Re: Don't go back to Windows!
Not 3.90, it's 390. Anything that works with 390 should work with something newer, and 390 by now is pretty old. The newest driver in the graphics-drivers ppa is 430 now, and that may help to get it working. You need to use the modesetting driver for the Intel portion, as far as I know (it works for me).
Prime (they call the dual-GPU technology Optimus in Windows and Prime in Linux... I guess they're insinuating that the graphics are more than meets the eye?) worked out of the box for my laptop with the 415+ drivers (I used KDE Neon, which is Ubuntu-based like Mint), but there was tearing all over the place when using the nVidia GPU, and none of the usual tricks fixed it. I found that Prime sync is needed to eliminate the tearing. It's a software thing, built into the later nVidia drivers. You just need to enable it.
It was a little fiddly to get it working properly, but now that I have, my Linux with Prime Sync is by far the best in graphical stuff "just working" of any of my Linux PCs. There's no need for turning on composition pipeline or full composition pipeline, sync to vblank, or any other such option in nvidia-settings or xorg.conf, nor turning on vsync in the compositor. There just isn't any tearing.

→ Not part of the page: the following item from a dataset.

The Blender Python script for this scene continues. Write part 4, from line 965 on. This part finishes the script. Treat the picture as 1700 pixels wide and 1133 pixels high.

My single-GPU nVidia PCs aren't as robust. KDE doesn't tear at all when it first boots just using the vsync options in the compositor and an environment variable, and that works great unless I run a game that turns the compositor off (via Kwin rule). The tearing without the compositor is expected, but it persists even after the compositor is turned back on again. I can get rid of it for the rest of that session by temporarily enabling composition pipeline in nvidia-settings (the full option isn't necessary), but I have resisted setting that permanently as it is supposed to cause stuttering in some circumstances.